Lagos




C UANDO RICARDO Lagos asumió la Presidencia en marzo del 2000, la prensa extranjera destacó que él era el primer socialista que llegaba a La Moneda después de Allende. En rigor, representaba a la izquierda que había asimilado las lecciones de la tragedia de 1973 y entendía que la primera exigencia era gobernar de un modo fructífero e impedir que el país se deslizara hacia una nueva crisis. Ello implicaba comprender que los empresarios no eran "el enemigo de clase", sino un sector de la sociedad con el cual el Estado debía establecer relaciones de cooperación para que Chile avanzara en todos los ámbitos. Lagos ensanchó la vía abierta por los gobiernos de Aylwin y Frei, y demostró que era posible potenciar la modernización capitalista y, simultáneamente, apostar fuerte por la inclusión social. Haberlo entendido así permitió que, más allá de cualquier insuficiencia, Chile progresara como nunca antes en los 20 años de la Concertación.

Al anunciar en septiembre pasado, en medio de la crisis de confianza y la alta desaprobación al gobierno, que estaba dispuesto a asumir un nuevo reto presidencial, Lagos tenía plena conciencia de que el camino no estaba pavimentado. Se trataba de revitalizar una perspectiva progresista en condiciones adversas: el capital de credibilidad de la centroizquierda había sido dilapidado por el experimento de la Nueva Mayoría.

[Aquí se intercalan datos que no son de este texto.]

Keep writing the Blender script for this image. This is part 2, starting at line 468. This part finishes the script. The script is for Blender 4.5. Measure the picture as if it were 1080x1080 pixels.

Fue muy difícil la misión que se impuso: abrir un nuevo cauce de progreso, pero evitando el conflicto con Bachelet; sugerir otro modo de concebir las reformas, pero sin criticar demasiado las actuales; favorecer el cambio, pero aparecer como encarnación de la continuidad; hablar del futuro, pero demasiado limitado por el presente. La explicación de todo esto no es solo política, sino también sentimental. Aunque su trayectoria ha sido propiamente la de un socialdemócrata -como sus amigos Felipe González y Fernando Henrique Cardoso-, Lagos se siente parte de la tradición de la izquierda, y lo último que quería era ser visto como desleal con la Mandataria en funciones. Muchas personas ajenas a los partidos simpatizaron con su postulación, pero él optó por asociarla con una coalición en crisis. Al final, fue un esfuerzo por cuadrar el círculo en una época en la que la política tiende a ser capturada por la liviandad y el oportunismo.

Al respaldar a Guillier en vez de Lagos como candidato presidencial, el comité central del PS se inclinó por la precaria forma de hacer política que sigue la dirección de los vientos, y que, precisamente por eso, expone a sus promotores a la posibilidad de quedar desnudos ante la primera ventolera. El PS no hizo una apuesta doctrinaria ni programática, sino fuertemente condicionada por los empleos públicos. Y estuvo dispuesto a entregar un cheque en blanco a una persona de ideas más bien confusas. Eso lo dice todo.

Lagos puede estar tranquilo en esta hora. Cumplió con su deber como líder democrático ayer y hoy. Cuando se apague la vocinglería demagógica, se valorará adecuadamente su enorme aporte a la recuperación de las libertades y la construcción de un mejor país.